İddiaların Gazete Duvar’da yayınlanan yazıyla yanlışlanmasının ardından, antik buğday tohumlarının aslında Sivas’ın Şarkışla köyünde bazı kişilerin izinsiz kazıları sırasında bulunduğuna dair iddialar öne sürülmüştü. Ancak izinsiz kazılarda bulunan buğdayların yaşının, bilimsel testler yapılmadan öğrenilmesi mümkün değil. Üstelik izinsiz kazı yapmanın, cezai yaptırımı var.
Prof. Dr. Ali Ergül de kazılarda bulunan buğday tanelerinin kömürleşmiş olduğunu, çimlenme oranının epey düşük olduğunu ve dünya çapında laboratuvar ortamında yürütülen çalışmalarda bile başarı oranının çok düşük olduğunu vurgulamış.

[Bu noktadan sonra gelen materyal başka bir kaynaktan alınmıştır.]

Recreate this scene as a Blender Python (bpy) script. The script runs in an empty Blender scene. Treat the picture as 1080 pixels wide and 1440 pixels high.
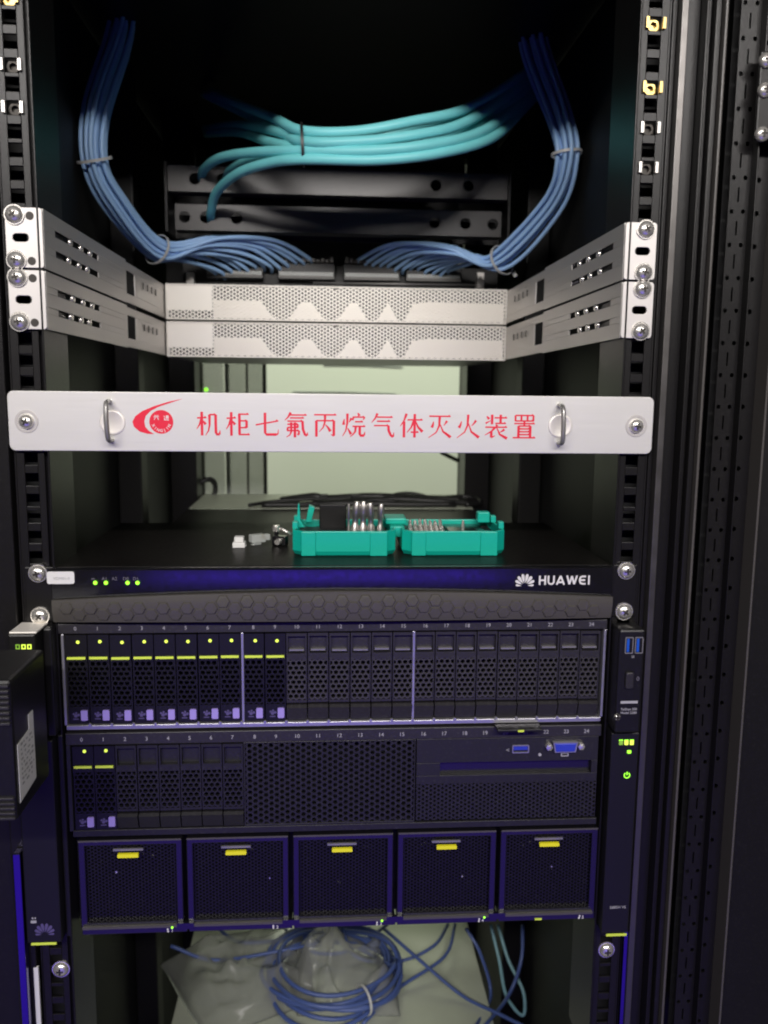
import bpy, bmesh, math, random
from mathutils import Vector, Matrix
random.seed(7)
S = bpy.context.scene
COL = S.collection
MM = 0.001
PI = math.pi

# ------------------------------------------------------------------ camera, world, lamps, exposure
CAM_R = Vector((0.99768864, -0.06715044, 0.01040134))
CAM_U = Vector((-5.17584607e-04, 0.145556349, 0.989349828))
CAM_F = Vector((0.06794925, 0.98706847, -0.14518516))
CAM_C = Vector((-9.54, -656.74, 27.34))          # millimetres; origin = centre of the silver panel, rail plane
FPX = 1191.85
cam_d = bpy.data.cameras.new("camera"); cam = bpy.data.objects.new("camera", cam_d); COL.objects.link(cam)
m = Matrix((CAM_R, CAM_U, -CAM_F)).transposed().to_4x4(); m.translation = CAM_C * MM
cam.matrix_world = m
cam_d.sensor_fit = 'HORIZONTAL'; cam_d.sensor_width = 36.0; cam_d.lens = FPX / 1080 * 36.0
cam_d.clip_start = 0.01; cam_d.clip_end = 60
cam_d.dof.use_dof = True; cam_d.dof.focus_distance = 0.66; cam_d.dof.aperture_fstop = 11.0
S.camera = cam

W = bpy.data.worlds.new("World"); S.world = W; W.use_nodes = True
bg = W.node_tree.nodes["Background"]; bg.inputs[0].default_value = (1.0, 0.95, 0.90, 1); bg.inputs[1].default_value = 0.013

def area(name, loc, target, sx, sy, power, color, spread=180):
    d = bpy.data.lights.new(name, 'AREA'); d.shape = 'RECTANGLE'; d.size = sx; d.size_y = sy
    d.energy = power; d.color = color; d.spread = math.radians(spread)
    o = bpy.data.objects.new(name, d); COL.objects.link(o); o.location = loc
    o.rotation_euler = (Vector(target) - Vector(loc)).to_track_quat('-Z', 'Y').to_euler()
    return o
area("aisle_tube_lamp", (-0.12, -2.0, 1.01), (-0.04, 0.1, 0.22), 2.8, 0.085, 29, (1.0, 0.955, 0.92), 110)
area("blue_strip_lamp", (0.0, -1.35, -0.43), (0.0, 0.0, -0.30), 0.87, 0.10, 0.11, (0.10, 0.04, 1.0), 50)
area("low_blue_screen_lamp", (-0.02, -1.35, -1.20), (0.0, 0.0, -0.55), 1.7, 0.8, 0.90, (0.12, 0.03, 1.0), 80)
area("rear_aisle_tube_lamp", (0.15, 1.62, 0.80), (0.15, 2.5, -0.55), 1.4, 0.12, 12.5, (0.94, 1.0, 0.83), 150)
S.view_settings.view_transform = 'Standard'; S.view_settings.look = 'None'
S.view_settings.exposure = 0; S.view_settings.gamma = 1
S.render.engine = 'CYCLES'; S.cycles.filter_width = 2.0

def at(px, py, Y):
    """point (mm) at depth Y behind the rail plane along the sight line of a photo pixel"""
    r = CAM_F + CAM_R * ((px - 540) / FPX) + CAM_U * ((720 - py) / FPX)
    return CAM_C + r * ((Y - CAM_C.y) / r.y)
def atz(px, py, Z):
    r = CAM_F + CAM_R * ((px - 540) / FPX) + CAM_U * ((720 - py) / FPX)
    return CAM_C + r * ((Z - CAM_C.z) / r.z)

# ------------------------------------------------------------------ materials
MATS = {}
def mat(name, col, rough=0.5, metal=0.0, emit=0.0, var=0.12, scale=90, bump=0.0, stretch=None, dust=0.0, coat=0.0, spec=0.5, alpha=1.0, trans=0.0):
    M = bpy.data.materials.new(name); M.use_nodes = True
    nt = M.node_tree; N = nt.nodes; L = nt.links; b = N["Principled BSDF"]
    b.inputs["Roughness"].default_value = rough; b.inputs["Metallic"].default_value = metal
    b.inputs["Specular IOR Level"].default_value = spec
    b.inputs["Coat Weight"].default_value = coat; b.inputs["Coat Roughness"].default_value = 0.08
    tc = N.new("ShaderNodeTexCoord"); mp = N.new("ShaderNodeMapping")
    L.new(tc.outputs["Object"], mp.inputs[0])
    if stretch: mp.inputs["Scale"].default_value = stretch
    nz = N.new("ShaderNodeTexNoise"); nz.inputs["Scale"].default_value = scale; nz.inputs["Detail"].default_value = 5
    L.new(mp.outputs[0], nz.inputs[0])
    mx = N.new("ShaderNodeMix"); mx.data_type = 'RGBA'
    c1 = tuple(max(0, c * (1 - var)) for c in col) + (1,); c2 = tuple(min(1, c * (1 + var)) for c in col) + (1,)
    mx.inputs[6].default_value = c1; mx.inputs[7].default_value = c2
    L.new(nz.outputs["Fac"], mx.inputs[0])
    out = mx.outputs[2]
    if dust > 0:
        n2 = N.new("ShaderNodeTexNoise"); n2.inputs["Scale"].default_value = 420; n2.inputs["Detail"].default_value = 3
        L.new(tc.outputs["Object"], n2.inputs[0])
        rp = N.new("ShaderNodeValToRGB"); rp.color_ramp.elements[0].position = 0.56; rp.color_ramp.elements[1].position = 0.75
        rp.color_ramp.elements[1].color = (dust, dust, dust, 1)
        L.new(n2.outputs["Fac"], rp.inputs[0])
        m2 = N.new("ShaderNodeMix"); m2.data_type = 'RGBA'; m2.inputs[7].default_value = (0.30, 0.29, 0.27, 1)
        L.new(rp.outputs[0], m2.inputs[0]); L.new(out, m2.inputs[6]); out = m2.outputs[2]
    L.new(out, b.inputs["Base Color"])
    mr = N.new("ShaderNodeMapRange"); mr.inputs[3].default_value = max(0.02, rough - 0.1 * (1 if rough > .15 else .3)); mr.inputs[4].default_value = min(1, rough + 0.1 * (1 if rough > .15 else .3))
    L.new(nz.outputs["Fac"], mr.inputs[0]); L.new(mr.outputs[0], b.inputs["Roughness"])
    if bump > 0:
        bp = N.new("ShaderNodeBump"); bp.inputs["Strength"].default_value = bump; bp.inputs["Distance"].default_value = 0.0006
        L.new(nz.outputs["Fac"], bp.inputs["Height"]); L.new(bp.outputs[0], b.inputs["Normal"])
    if emit > 0:
        b.inputs["Emission Color"].default_value = tuple(col) + (1,); b.inputs["Emission Strength"].default_value = emit
    b.inputs["Alpha"].default_value = alpha; b.inputs["Transmission Weight"].default_value = trans
    MATS[name] = M
    return M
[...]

Faruk Bildirici 2017’de kaleme aldığı “Yedi bin yıllık buğday” başlıklı yazıda da tek bir kişinin sözüne dayanarak yapılan haberciliğin doğru olmadığını ve kişiden bağımsız, bilgilere şüpheyle yaklaşmak gerektiğini vurgulamıştı.
Teyit’e konuşan Faruk Bildirici bu konu hakkında şöyle söyledi: “Gazetecilerin haberleri hazırlarken şüpheciliği elden bırakmaması gerekir. Şüphelenmek de söylenen her sözün, öne sürülen her iddianın, belgenin en azından iki kaynaktan kontrol edilmesini sağlar. Çift kaynaktan kontrol edince ayakları yere basan, sağlam haberler ortaya çıkar. Ama maalesef Türkiye’de gazeteciliğin her aşamasında editoryal kontrol mekanizmaları çok zayıfladı. Muhabir, tek kaynaktan doğrulanmamış, kontrol edilmemiş haber geçse dahi editoryal süzgeçten geçirilmeden yayına verilebiliyor. Üstelik de özellikle yerel habercilikte böyle 7 bin yıllık buğday gibi uçuk kaçık haberlere daha sık rastlanıyor. Yerel düzeyde özellikle böyle asılsız, asparagas ‘başarı’ haberlerine çok rastlıyoruz. 7 bin yıllık buğday efsanesinin bunca yıl sonra yeniden doğması gazetecilik açısından üzüntü verici bir durum.”